=== Stated task ===
Using the listing below, report all lines holding the word "scene".
— START Given material —
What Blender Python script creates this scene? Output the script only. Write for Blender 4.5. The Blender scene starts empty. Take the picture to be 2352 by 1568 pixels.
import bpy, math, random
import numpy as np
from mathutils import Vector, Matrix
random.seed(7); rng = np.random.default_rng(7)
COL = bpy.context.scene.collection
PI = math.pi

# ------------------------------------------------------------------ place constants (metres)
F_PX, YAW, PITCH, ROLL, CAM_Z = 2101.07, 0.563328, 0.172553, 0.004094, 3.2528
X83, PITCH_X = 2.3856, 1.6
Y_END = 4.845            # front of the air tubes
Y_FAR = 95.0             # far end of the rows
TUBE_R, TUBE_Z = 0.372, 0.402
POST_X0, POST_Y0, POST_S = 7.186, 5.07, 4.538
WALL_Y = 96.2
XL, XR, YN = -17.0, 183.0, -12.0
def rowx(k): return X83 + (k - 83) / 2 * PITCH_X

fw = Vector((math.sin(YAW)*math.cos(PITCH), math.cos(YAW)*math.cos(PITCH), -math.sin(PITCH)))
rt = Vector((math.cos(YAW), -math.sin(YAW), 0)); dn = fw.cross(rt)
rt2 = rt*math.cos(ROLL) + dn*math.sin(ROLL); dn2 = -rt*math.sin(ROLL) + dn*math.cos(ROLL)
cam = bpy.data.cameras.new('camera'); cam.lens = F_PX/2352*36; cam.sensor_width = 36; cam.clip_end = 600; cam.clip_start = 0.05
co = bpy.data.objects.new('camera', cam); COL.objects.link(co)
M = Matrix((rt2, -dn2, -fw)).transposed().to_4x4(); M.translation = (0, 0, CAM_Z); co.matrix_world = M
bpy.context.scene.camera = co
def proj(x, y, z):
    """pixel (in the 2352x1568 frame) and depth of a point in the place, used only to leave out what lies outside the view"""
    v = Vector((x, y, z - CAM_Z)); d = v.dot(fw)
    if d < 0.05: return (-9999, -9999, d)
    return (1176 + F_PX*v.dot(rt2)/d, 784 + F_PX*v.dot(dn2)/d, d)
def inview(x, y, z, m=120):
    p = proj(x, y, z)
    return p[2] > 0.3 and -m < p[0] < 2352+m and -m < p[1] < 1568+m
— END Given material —
=== Result ===
What Blender Python script creates this scene? Output the script only. Write for Blender 4.5. The Blender scene starts empty. Take the picture to be 2352 by 1568 pixels.
COL = bpy.context.scene.collection
bpy.context.scene.camera = co